Workers Revolutionary Party

Over 180 Palestinian journalists killed in Gaza!

A funeral ceremony was held in the city of Khan Yunis for Palestinian TV channel correspondent Mohammed Abu Hatab

Marking Saturday’s International Day to End Impunity for Crimes against Journalists, United States officials have yet again failed to condemn the Israeli regime for killing a record number of journalists in Gaza.

More than 180 Palestinian journalists have been killed while performing their duties in the besieged Palestinian territory since October 7th last year, when the Israeli regime launched its genocidal war.

They were killed with weapons supplied by the US government to the Tel Aviv regime.

The latest journalist to be killed in Gaza is Baraa Ali Daghish, whose life was brutally cut short on Saturday in the massacre at the Nusseirat camp in central Gaza, five kilometres from Deir al-Balah.

In a statement posted on X, formerly Twitter, US State Department spokesman Matthew Miller said his country ‘reaffirms its commitment to ending impunity for crimes against journalists.

‘We call on all governments to protect journalists from violence and hold perpetrators of crimes accountable,’ he wrote, inviting an avalanche of responses from social media users.

Stella Assange, Swedish-Spanish lawyer and wife of whistleblower Julian Assange, blasted Miller and reminded him of the classic American hypocrisy on free press.

‘What a joke. Israel hunts and kills journalists with bullets and rockets supplied by the US. The US has funded 73% of the military costs associated with Israel’s attack in Gaza. Over 170 journalists have been killed in Gaza so far,’ she wrote.

Journalist Ben Norton also hit out at the US State Department spokesperson and drew his attention to the impunity provided to the Israeli regime in killing Palestinian journalists.

‘Israel has killed 183 journalists in Gaza in the past 13 months, using US-provided weapons,’ he wrote.

‘The number of Palestinian journalists killed by Israel in Gaza in one year is more than double the annual average of all journalists killed worldwide. The US is sponsoring this.’

Mai al-Sadany, a human rights lawyer, reminded Miller of Shireen Abu Akleh, an American citizen and Al-Jazeera journalist killed in cold blood in the occupied West Bank by the Israeli forces.

‘Fabulous, @StateDeptSpox. Let’s start with Shireen Abu Akleh, an American journalist who was killed by the IDF two and a half years ago while wearing a press vest,’ she stated.

‘Not a single person nor unit have been held accountable for her death.’
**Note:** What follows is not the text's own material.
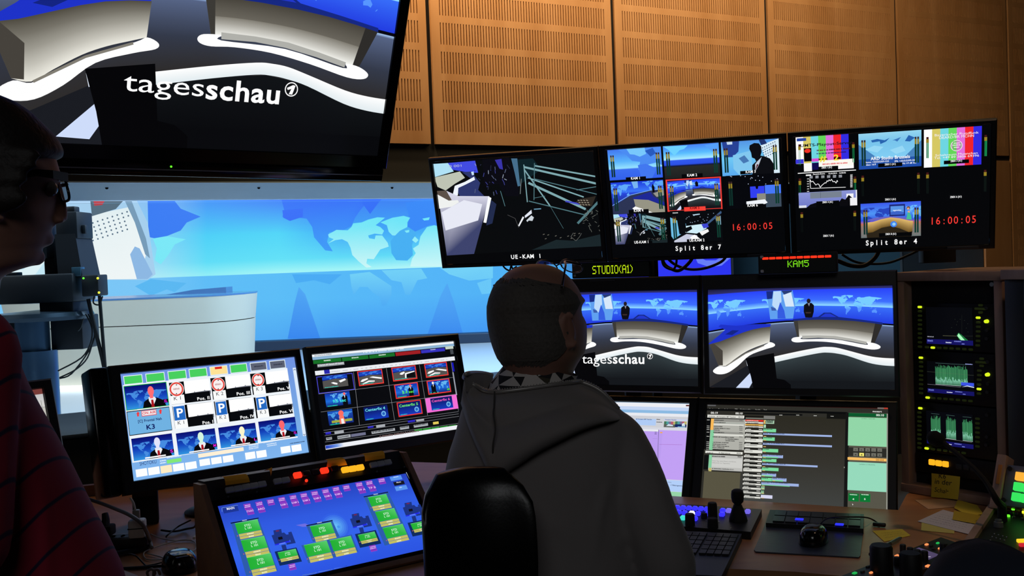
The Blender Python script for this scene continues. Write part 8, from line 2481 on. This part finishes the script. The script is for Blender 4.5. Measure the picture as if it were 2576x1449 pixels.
# trousers and shoes
g = MB()
for s_ in (-1, 1):
    h_, kn, an = LEG[s_]
    limb(g, [h_, h_.lerp(kn, 0.5), kn], [0.098, 0.086, 0.068])
    limb(g, [kn, kn.lerp(an, 0.35), an + Vector((0, 0, 0.02))], [0.068, 0.064, 0.056])
g.ball(hips, (0.17, 0.15, 0.10), 18, 10)
link_mesh('trousers', remeshed(g, 0.009, 5), JEANS, man, angle=2)
for s_ in (-1, 1):
    an = LEG[s_][2]
    g = MB(); limb(g, [an + Vector((0, 0, -0.055)) - FDM * 0.03, an + FDM * 0.10 + Vector((0, 0, -0.06)), an + FDM * 0.19 + Vector((0, 0, -0.066))], [0.044, 0.044, 0.034])
    link_mesh('shoe', remeshed(g, 0.008, 3), SHOE, man, angle=2)

# glasses pushed up on his head
gl_ = thing('glasses', 'thin metal glasses pushed up on the bald head of the seated man', 'glasses', at(1370, 662, SD))
GFR = mat('glasses_metal', '6a5c50', 0.25, 0.9)
LENS = bpy.data.materials.new('lens_glass'); LENS.use_nodes = True
nt = LENS.node_tree; nt.nodes.clear()
o1 = nt.nodes.new('ShaderNodeOutputMaterial'); mx = nt.nodes.new('ShaderNodeMixShader'); t1 = nt.nodes.new('ShaderNodeBsdfTransparent'); g1 = nt.nodes.new('ShaderNodeBsdfGlossy')
g1.inputs['Roughness'].default_value = 0.02; mx.inputs[0].default_value = 0.15
nt.links.new(t1.outputs[0], mx.inputs[1]); nt.links.new(g1.outputs[0], mx.inputs[2]); nt.links.new(mx.outputs[0], o1.inputs[0])
tc_h, ta_h, tb_h = head_ring(668)
topc = at(1352, 660, SD) + FDM * 0.062 + Vector((0, 0, -0.012))
lz_ = (FDM * 0.75 + Vector((0, 0, 0.66))).normalized()
lx_ = RDM
ly_ = lz_.cross(lx_).normalized()
def lens_ring(cx, r0, r1, n=24): return [topc + lx_ * (cx + r0 * math.cos(t)) + ly_ * (r1 * math.sin(t)) + Vector((0, 0, 0.002)) for t in [2 * math.pi * i / n for i in range(n)]]
for s_ in (-1, 1):
    g = MB(); g.tube(lens_ring(s_ * 0.034, 0.027, 0.018) + [lens_ring(s_ * 0.034, 0.027, 0.018)[0]], 0.0014, 6, 1); g.build('rim', GFR, gl_, angle=2)
    g = MB(); rr = lens_ring(s_ * 0.034, 0.0265, 0.0175); g.loft([rr, [p + lz_ * 0.0012 for p in rr]]); g.build('lens', LENS, gl_, smooth=False)
g = MB(); g.tube([topc - lx_ * 0.008 + Vector((0, 0, 0.003)), topc + lz_ * 0.004 + Vector((0, 0, 0.004)), topc + lx_ * 0.008 + Vector((0, 0, 0.003))], 0.0014, 6, 3); g.build('bridge', GFR, gl_, angle=2)
g = MB(); g.tube([topc + lx_ * 0.061 + Vector((0, 0, 0.003)), at(1423, 658, SD - 0.02), at(1423, 667, SD - 0.05), at(1419, 690, SD - 0.078), at(1413, 724, SD - 0.092)], [0.0018, 0.0022, 0.0022, 0.002, 0.0024], 8, 4); g.build('temple_arm', GFR, gl_, angle=2)
lp_ = head_ring(700)
g = MB(); g.tube([topc - lx_ * 0.061 + Vector((0, 0, 0.003)), topc - lx_ * 0.075 - FDM * 0.02 - Vector((0, 0, 0.004)), lp_[0] - RDM * (lp_[2] + 0.004) - FDM * 0.01, lp_[0] - RDM * (lp_[2] + 0.006) - FDM * 0.05 - Vector((0, 0, 0.012))], 0.002, 8, 4); g.build('temple_arm', GFR, gl_, angle=2)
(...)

Code Pink, a US-based grassroots human rights group, also referred to Palestinian journalists killed in Gaza since October 7th, 2023.

‘The United States and Israel have killed at least 183 journalists in Gaza in 394 days. Your government is the perpetrator of the most deadly assault on journalists in over 30 years,’ it wrote.

Sohail Nakhooda, an Amman-based journalist said the US government has supplied weapons to Israel that have made it possible to target journalists in the Gaza Strip.

‘Perhaps it is best to urge your government to uphold the principle first before preaching to the rest of the world,’ he tweeted, in response to Miller’s tweet.

Meanwhile, US ambassador to the United Nations, Linda Thomas-Greenfield, also took to X on Saturday to speak about ‘grave threats’ facing journalists, without mentioning the perpetrator in Gaza.

‘In Russia, Gaza, Iran, and all around the world, journalists face grave threats simply for doing their jobs. Today, on the International Day to End Impunity for Crimes Against Journalists, we call on the international community to make progress on the United Nations Plan of Action on the Safety of Journalists – and ensure crimes against journalists are brought to light and perpetrators are held to account,’ she wrote.

In response, commentators reminded her of journalists killed in Gaza in the past year with weapons her government has been supplying to the Israeli regime.

Sopo Japaridze, a Georgia-based commentator, pointed to journalists slaughtered in Gaza.

‘What happens to journalists and who kills them, Gazans? I didn’t know Gaza was a country. You mean the occupied territory of Israel where Israel is committing genocide of Palestinians and mass murdering journalists. Funded by US weapons, money and support,’ she tweeted.

Another social media user slammed the US envoy and her colleagues for ‘grandstanding about crimes.’

‘There are few things more conducive for sowing cynicism among the general public than members of the current US government grandstanding about crimes they choose not to admit to being currently complicit in committing,’ the user wrote.

The number of journalists killed in Gaza since October last year exceeds the number of journalists killed in any country globally in the past 35 years when the Committee to Protect Journalists (CPJ) started recording it.

In the six years of World War 2, 69 journalists were killed, or 11 per year, meaning that 16 times as many journalists have been killed in Gaza.

In 20 years between 1955 and 1975, a total of 63 journalists were killed in Vietnam.